Ma è «quello italiano, autonomo e indipendente dal potere politico, che possa esercitare azione penale per i reati più gravi», che dovrebbe ispirare la nuova istituzione. A pesare sulla necessità di invertire la rotta e far cooperare 007 e inquirenti dei Paesi Ue nella lotta al terrorismo sono fatti eclatanti: dai 4 mesi di infruttuosa caccia all'attentatore di Parigi Salah Abdeslam, che si nascondeva indisturbato nel suo quartiere a Molenbeek, al rimprovero del presidente Recep Erdogan sull'espulsione dalla Turchia verso l'Olanda di uno dei kamikaze dell'aeroporto di Zavetem, il belga Ibrahim el Bakraoui, inutilmente segnalato come foreign fighter. Le falle della sicurezza del Belgio appaiono come voragini, i francesi parlano di gestione «naif», ma a finire sotto accusa è la mancanza di reale cooperazione tra i servizi e le autorità giudiziarie di tutti i Paesi Ue.
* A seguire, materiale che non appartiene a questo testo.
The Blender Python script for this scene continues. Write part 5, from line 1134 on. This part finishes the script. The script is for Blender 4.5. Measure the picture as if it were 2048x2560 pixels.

Le notizie preziose anche stavolta c'erano, ma non sono state scambiate come dovevano. Il risultato è stato di sangue.Ora l'Italia può indicare la strada giusta, per il ministro dell'Interno Angelino Alfano «abbiamo il centro di coordinamento, il Casa (Comitato di analisi strategica antiterrorismo, ndr), ed è un modello che vogliamo esportare. Alcuni sono d'accordo e altri no». Resistenze, ancora resistenze, perché tante notizie vuol dire tanto potere.

Ma Ronald Plasterk, ministro della Giustizia dei Paesi Bassi, il cui governo ha la presidenza del Consiglio Ue, promette che a livello di forze di polizia e di sicurezza, sarà fatto «di tutto per avere una condivisione delle informazioni». Il segreto per vincere i fanatici è uno solo, per Avramopoulos, «avere più fiducia». Più degli egoismi nazionali.